Secret police prove Maliki's new "authoritarianism"

The use of so-called “insult laws” to censor legitimate criticism of a country’s leader is a tool of authoritarian regimes everywhere, and now, it seems Iraq too. On Tuesday Iraqi Prime Minister Nuri al-Maliki was awarded damages of 100 million dinars ($85,000) in damages in a defamation case against Britain’s Guardian newspaper.

The paper had run a story describing Prime Minister Nuri al-Maliki’s administration as “increasingly autocratic” and quoted three unnamed Iraqi National Intelligence Service (INIS) members as saying “elements of Maliki’s rule resembled a dictatorship”.

Almost as if to prove him right the court — meeting in closed session and without hearing any evidence from the Guardian — found in his favour. While the post Saddam-era constitution’s Article 38 guarantees freedom of speech, there are a rack of laws in the country’s largely unreformed Penal Code that prohibit insult on pain of jail.

In this case INIS — clearly embarrassed by the loose talk among their supposed “secret” policemen — were looking not to jail them, but to secure a public apology, the closure of the Guardian office in Baghdad, disclosure of the unnamed sources and $1m in damages for Maliki, even though Maliki’s spokesmen maintain that he is not behind the writ.

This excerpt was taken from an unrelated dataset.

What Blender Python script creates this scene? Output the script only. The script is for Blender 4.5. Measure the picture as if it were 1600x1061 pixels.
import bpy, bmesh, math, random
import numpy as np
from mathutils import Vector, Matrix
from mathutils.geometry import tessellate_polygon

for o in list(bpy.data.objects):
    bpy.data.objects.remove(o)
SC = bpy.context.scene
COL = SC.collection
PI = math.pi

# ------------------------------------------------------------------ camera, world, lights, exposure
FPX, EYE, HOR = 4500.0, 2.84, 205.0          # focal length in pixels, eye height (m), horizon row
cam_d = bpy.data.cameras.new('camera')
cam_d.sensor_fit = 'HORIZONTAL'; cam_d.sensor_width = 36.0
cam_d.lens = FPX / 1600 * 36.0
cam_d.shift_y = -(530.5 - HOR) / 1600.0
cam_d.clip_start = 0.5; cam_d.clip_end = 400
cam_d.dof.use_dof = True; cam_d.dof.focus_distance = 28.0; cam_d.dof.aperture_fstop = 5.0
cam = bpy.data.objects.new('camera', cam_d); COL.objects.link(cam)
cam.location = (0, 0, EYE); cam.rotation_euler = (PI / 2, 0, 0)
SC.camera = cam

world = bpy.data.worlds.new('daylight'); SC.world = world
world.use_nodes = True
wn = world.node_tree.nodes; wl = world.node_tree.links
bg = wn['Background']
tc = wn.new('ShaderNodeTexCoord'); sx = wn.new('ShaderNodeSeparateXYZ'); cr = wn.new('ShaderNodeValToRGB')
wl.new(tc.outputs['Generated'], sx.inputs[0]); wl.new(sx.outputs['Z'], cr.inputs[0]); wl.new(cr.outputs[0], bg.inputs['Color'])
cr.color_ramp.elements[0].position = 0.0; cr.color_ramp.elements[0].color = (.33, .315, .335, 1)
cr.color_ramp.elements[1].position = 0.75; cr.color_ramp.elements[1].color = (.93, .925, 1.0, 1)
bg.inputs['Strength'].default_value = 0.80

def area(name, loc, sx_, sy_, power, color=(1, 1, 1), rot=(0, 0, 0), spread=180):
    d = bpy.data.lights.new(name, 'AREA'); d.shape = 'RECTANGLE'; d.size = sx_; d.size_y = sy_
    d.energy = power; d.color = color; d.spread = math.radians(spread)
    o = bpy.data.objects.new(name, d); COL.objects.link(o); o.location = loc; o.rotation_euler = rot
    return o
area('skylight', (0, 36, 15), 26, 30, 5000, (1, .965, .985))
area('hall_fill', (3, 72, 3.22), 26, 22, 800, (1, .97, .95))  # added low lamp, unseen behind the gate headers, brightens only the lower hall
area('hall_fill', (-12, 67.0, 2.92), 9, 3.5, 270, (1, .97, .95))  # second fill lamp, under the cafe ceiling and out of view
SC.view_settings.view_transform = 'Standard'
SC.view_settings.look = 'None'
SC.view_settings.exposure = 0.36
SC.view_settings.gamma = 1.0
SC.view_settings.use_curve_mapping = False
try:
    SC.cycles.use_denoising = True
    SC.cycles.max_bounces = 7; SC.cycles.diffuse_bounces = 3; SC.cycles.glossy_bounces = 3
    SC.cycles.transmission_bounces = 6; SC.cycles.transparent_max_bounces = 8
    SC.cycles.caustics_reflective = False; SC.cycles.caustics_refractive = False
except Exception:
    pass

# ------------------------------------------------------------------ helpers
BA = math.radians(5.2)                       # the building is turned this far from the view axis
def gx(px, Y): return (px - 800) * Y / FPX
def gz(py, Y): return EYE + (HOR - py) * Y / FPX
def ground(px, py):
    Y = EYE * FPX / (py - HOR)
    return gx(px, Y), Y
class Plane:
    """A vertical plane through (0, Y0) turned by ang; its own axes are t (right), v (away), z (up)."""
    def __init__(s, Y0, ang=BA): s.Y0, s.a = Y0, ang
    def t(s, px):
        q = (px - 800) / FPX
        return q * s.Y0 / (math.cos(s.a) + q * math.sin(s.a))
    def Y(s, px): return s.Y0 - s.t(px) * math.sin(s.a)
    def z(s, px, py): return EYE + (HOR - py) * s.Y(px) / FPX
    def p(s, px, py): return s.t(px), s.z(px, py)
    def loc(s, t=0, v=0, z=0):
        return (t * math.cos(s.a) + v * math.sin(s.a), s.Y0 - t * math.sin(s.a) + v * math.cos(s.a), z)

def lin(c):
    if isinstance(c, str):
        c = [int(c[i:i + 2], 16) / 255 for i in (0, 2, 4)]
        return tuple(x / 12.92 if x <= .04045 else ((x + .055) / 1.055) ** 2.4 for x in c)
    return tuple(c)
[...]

Direct appeals to Maliki’s office saw off the threat to close the Guardian’s Baghdad office, but the action, begun in May 2009, rolled on to its conclusion on 10 November. The paper is to appeal.

During the case, said the Guardian, they had not been given the opportunity to present any evidence or had even been asked to give a written statement to the court.

The court asked a panel of three prominent members of the country’s independent journalists’ union for their opinion. Their view was that the article, by the paper’s award-winning correspondent Ghaith Abdul-Ahad, was neither defamatory nor damaging.

The NCIS sought and got a second opinion from a group of five experts of their own. This group, including the host of a legal affairs show on state TV, Salah Najim al-Maliki, concluded the opposite in what the Guardian was told –– they were not allowed to see their report — was “very hostile and unfavourable” language.

The allegedly defamatory article was published on the day that the Iraqi PM arrived in London to meet potential UK investors in Iraq. Interestingly both sides argued that the supposed slight that Maliki suffered did not deserve payment of damages.

Dozens of media outlets have sprung up in Iraq since the 2003 US-led invasion toppled Saddam Hussein and Iraqi journalists enjoy considerable freedom compared to before and to other Middle Eastern countries. Nevertheless the tools to prohibit insult are still in the penal code toolbox if needed.

Countries with laws prohibiting insult of public officials keep them “to intimidate” opposition, says US-based World Press Freedom Committee chairman Richard N. Winfield in a recent report by the group. “Complete repeal is the only sensible remedy.”